Quantifying past hominin interactions with earth’s surface using the mass flux of artifacts

Abstract

Past and present hominin interactions with the environment have altered the production, erosion and storage of mass on Earth’s near-surface environment – the Critical Zone (CZ). Modeling hominin interaction with modern and paleo-CZs requires that we develop suitable proxies that track changes in mass transfer over time. Artifacts, hominin-modified material remains, serve as a suitable proxy for the direct mass transfer in paleo-CZs. This paper begins with the idea that artifacts and the archaeological record are a component of the CZ. It builds off previous archaeological and geomorphological concepts and argues that the artifact system (archaeological record) and an artifact mass-flux calculation can quantify the archaeological record in such a way that provides rate-estimates of hominin mass addition to CZs over time. The optimal approach requires precise mass and/or density measurements of artifacts recovered from well-dated and spatially-defined archaeological sites.
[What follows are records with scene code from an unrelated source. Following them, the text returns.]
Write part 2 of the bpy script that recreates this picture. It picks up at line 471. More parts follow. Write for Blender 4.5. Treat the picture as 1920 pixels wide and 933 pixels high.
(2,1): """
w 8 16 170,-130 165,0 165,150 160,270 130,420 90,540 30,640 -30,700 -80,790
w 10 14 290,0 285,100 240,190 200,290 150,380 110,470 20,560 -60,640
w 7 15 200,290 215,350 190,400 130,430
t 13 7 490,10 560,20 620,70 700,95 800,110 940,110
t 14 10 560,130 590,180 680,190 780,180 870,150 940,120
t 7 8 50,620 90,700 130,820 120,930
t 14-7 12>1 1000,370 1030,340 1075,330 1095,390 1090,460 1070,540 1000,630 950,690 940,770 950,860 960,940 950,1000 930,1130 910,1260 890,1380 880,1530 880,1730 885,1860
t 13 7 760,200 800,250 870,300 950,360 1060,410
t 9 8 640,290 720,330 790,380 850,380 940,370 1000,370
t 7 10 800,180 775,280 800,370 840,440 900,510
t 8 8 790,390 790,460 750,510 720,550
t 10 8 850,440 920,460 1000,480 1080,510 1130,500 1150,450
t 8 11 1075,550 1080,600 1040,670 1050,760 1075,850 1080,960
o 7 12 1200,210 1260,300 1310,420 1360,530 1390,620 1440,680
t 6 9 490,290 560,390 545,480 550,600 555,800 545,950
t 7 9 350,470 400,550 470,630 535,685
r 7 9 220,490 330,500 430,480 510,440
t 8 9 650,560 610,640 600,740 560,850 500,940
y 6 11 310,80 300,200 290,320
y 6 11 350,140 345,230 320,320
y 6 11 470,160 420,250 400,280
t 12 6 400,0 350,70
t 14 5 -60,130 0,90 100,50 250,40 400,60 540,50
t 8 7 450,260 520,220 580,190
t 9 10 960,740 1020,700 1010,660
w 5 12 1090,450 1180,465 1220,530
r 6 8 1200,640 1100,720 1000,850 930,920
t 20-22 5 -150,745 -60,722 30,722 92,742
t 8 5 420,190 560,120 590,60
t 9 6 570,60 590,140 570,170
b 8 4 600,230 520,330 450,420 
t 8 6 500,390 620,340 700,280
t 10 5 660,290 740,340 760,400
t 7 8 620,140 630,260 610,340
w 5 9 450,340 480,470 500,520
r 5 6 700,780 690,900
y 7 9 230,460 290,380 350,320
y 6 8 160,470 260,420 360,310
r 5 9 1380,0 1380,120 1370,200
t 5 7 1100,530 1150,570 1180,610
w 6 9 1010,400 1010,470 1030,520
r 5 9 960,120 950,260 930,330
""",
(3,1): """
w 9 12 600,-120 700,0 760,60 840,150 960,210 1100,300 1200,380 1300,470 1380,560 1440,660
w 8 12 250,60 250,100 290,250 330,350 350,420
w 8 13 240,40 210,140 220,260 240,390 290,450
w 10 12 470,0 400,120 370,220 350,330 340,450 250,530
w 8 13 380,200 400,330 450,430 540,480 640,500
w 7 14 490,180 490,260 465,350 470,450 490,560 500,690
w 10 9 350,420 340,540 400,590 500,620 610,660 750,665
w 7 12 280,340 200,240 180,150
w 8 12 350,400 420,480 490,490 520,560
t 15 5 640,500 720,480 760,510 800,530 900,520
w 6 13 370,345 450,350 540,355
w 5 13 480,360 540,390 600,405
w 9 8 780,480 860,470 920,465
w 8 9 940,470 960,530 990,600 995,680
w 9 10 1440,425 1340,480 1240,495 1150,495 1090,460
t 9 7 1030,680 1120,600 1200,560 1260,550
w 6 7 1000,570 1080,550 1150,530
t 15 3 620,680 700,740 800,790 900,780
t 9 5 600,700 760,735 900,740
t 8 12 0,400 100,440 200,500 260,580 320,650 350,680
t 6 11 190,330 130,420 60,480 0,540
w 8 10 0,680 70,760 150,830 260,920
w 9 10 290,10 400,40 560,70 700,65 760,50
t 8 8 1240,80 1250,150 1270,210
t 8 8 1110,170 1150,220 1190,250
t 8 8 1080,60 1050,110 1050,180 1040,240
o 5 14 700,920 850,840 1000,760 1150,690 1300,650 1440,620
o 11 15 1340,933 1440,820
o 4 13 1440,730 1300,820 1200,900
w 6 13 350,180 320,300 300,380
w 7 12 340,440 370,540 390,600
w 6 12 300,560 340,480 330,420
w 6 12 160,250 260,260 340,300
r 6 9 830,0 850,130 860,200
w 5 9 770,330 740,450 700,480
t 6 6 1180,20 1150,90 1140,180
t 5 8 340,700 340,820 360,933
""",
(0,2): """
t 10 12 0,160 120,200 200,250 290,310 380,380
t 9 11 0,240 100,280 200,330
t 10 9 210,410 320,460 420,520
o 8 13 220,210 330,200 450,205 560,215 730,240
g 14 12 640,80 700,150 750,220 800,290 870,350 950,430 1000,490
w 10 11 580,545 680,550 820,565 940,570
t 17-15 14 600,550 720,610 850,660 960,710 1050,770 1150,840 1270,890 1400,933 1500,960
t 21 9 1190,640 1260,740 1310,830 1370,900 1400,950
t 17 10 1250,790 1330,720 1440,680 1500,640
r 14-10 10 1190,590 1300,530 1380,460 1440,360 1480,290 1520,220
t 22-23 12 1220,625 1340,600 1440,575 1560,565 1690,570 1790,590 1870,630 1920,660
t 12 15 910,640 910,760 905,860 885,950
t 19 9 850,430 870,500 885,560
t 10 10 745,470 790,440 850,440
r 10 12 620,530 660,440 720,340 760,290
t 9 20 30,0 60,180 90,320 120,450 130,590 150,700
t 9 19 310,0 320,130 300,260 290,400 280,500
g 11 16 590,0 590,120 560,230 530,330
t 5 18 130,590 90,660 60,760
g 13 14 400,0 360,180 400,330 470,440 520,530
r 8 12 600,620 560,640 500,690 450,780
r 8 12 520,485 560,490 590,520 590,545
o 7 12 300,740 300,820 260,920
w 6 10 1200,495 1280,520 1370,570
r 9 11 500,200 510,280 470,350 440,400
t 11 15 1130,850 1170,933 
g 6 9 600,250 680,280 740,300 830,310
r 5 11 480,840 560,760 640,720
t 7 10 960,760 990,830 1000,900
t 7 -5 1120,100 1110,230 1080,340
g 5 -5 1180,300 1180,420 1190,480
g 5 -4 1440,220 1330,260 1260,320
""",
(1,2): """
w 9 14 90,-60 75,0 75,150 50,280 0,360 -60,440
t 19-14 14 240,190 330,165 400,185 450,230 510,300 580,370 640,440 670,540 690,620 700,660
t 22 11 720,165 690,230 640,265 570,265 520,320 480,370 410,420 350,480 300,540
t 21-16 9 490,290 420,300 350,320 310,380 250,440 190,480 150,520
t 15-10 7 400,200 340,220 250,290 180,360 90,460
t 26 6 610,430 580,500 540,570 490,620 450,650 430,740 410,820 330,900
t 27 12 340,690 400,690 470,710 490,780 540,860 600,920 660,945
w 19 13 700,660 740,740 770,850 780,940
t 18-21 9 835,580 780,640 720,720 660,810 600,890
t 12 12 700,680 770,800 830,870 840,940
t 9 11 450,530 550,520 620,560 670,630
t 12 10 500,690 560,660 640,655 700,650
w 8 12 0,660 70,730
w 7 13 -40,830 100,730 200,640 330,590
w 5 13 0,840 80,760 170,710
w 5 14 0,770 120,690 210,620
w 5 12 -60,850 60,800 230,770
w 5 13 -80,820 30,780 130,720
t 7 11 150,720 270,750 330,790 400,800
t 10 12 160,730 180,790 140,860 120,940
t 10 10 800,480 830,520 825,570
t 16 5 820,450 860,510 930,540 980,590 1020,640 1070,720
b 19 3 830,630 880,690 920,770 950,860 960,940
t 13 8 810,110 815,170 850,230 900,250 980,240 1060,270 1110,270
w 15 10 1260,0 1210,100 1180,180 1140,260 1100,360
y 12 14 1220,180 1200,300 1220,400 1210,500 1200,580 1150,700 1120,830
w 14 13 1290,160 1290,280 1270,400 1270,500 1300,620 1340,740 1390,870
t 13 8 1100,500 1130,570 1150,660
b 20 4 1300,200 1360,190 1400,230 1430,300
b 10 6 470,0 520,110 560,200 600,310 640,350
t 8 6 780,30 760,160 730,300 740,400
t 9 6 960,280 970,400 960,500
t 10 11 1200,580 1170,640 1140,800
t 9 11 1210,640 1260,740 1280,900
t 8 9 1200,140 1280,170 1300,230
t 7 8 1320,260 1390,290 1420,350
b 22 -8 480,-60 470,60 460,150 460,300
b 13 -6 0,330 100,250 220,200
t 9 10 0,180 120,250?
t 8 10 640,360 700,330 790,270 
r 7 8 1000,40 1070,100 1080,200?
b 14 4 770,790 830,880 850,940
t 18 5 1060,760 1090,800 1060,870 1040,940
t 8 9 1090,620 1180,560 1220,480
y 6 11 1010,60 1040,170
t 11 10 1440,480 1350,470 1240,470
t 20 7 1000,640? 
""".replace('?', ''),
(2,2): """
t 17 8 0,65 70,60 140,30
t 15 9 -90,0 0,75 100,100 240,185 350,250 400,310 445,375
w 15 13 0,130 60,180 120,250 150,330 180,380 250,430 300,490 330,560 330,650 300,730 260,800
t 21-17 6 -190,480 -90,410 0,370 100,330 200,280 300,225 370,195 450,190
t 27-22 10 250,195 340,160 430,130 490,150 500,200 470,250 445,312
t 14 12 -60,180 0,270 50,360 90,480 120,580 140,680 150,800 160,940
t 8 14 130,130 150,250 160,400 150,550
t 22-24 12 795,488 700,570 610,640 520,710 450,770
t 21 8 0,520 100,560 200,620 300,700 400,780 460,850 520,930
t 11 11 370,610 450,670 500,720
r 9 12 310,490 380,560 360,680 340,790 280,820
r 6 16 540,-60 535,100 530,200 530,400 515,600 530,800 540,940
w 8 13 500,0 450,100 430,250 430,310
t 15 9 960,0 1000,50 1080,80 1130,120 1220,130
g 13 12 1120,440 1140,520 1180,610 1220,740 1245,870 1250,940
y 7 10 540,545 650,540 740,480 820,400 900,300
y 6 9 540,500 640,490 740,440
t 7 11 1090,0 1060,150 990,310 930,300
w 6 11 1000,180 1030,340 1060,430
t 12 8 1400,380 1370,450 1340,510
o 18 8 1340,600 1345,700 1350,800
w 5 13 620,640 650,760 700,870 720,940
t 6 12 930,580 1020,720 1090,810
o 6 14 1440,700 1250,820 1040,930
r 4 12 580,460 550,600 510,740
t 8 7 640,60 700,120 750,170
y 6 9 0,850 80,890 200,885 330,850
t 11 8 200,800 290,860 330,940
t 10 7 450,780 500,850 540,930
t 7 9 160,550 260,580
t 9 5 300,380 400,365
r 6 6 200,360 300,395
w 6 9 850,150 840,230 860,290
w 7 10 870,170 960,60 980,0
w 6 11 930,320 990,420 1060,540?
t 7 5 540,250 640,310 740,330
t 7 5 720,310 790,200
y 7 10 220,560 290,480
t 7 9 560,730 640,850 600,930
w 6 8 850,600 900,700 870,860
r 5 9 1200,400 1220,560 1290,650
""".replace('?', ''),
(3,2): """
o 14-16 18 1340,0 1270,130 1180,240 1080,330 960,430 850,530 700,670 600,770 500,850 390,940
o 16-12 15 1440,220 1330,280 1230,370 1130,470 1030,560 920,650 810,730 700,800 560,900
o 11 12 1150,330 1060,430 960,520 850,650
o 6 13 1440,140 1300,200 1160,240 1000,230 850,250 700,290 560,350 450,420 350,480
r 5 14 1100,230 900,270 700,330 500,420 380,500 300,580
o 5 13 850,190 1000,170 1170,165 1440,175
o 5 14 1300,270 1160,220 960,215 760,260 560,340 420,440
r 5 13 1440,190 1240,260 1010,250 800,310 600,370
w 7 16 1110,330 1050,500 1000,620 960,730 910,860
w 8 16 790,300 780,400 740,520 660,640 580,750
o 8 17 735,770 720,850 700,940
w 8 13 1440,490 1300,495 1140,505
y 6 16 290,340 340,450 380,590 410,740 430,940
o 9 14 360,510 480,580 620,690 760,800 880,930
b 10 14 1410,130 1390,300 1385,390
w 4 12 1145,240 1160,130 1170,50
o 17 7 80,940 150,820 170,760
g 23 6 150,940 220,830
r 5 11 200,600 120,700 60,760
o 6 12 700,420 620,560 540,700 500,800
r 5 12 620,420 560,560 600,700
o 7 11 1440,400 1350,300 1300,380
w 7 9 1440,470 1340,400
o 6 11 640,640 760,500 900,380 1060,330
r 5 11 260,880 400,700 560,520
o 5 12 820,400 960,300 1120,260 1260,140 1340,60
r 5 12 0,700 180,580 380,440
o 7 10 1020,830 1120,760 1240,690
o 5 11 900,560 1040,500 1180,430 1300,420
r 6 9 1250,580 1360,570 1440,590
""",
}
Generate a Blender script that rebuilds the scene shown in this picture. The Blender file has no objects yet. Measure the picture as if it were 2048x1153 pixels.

Artifact mass-flux calculations for a ~0.0035 Ma archaeological stone tool site (Vineyards) from northeastern USA yield fluxes of 2.32*10−7 g cm−2 yr−1 based on surface collection results and 2.76 ± 6.11*10−7 g cm−2 yr−1 based on the median value of 91 shovel test pits. Simulations suggest that this latter value is a representative artifact mass flux for the site and could serve as a basis for comparison with mass flux values from other sites. Factors that place limits on these calculations include uncertainty in mass, reservoir and residence time estimates, the complexity of site-reuse and issues of site formation (i.e., post-depositional processes). The Vineyards artifact mass addition is well below the mean geologic erosion rate (mass loss) and suggests that the indigenous people at Vineyards did not discard inorganic mass ~3,500 years ago in a manner that exceeded background CZ processes of mass loss. Prehistoric mass transfer of lithic artifacts in this example do not have a pronounced impact on mass transfer at Earth’s surface. A quantified artifact system could add insight into the on-going debate of when and where on Earth’s surface the Anthropocene occurred.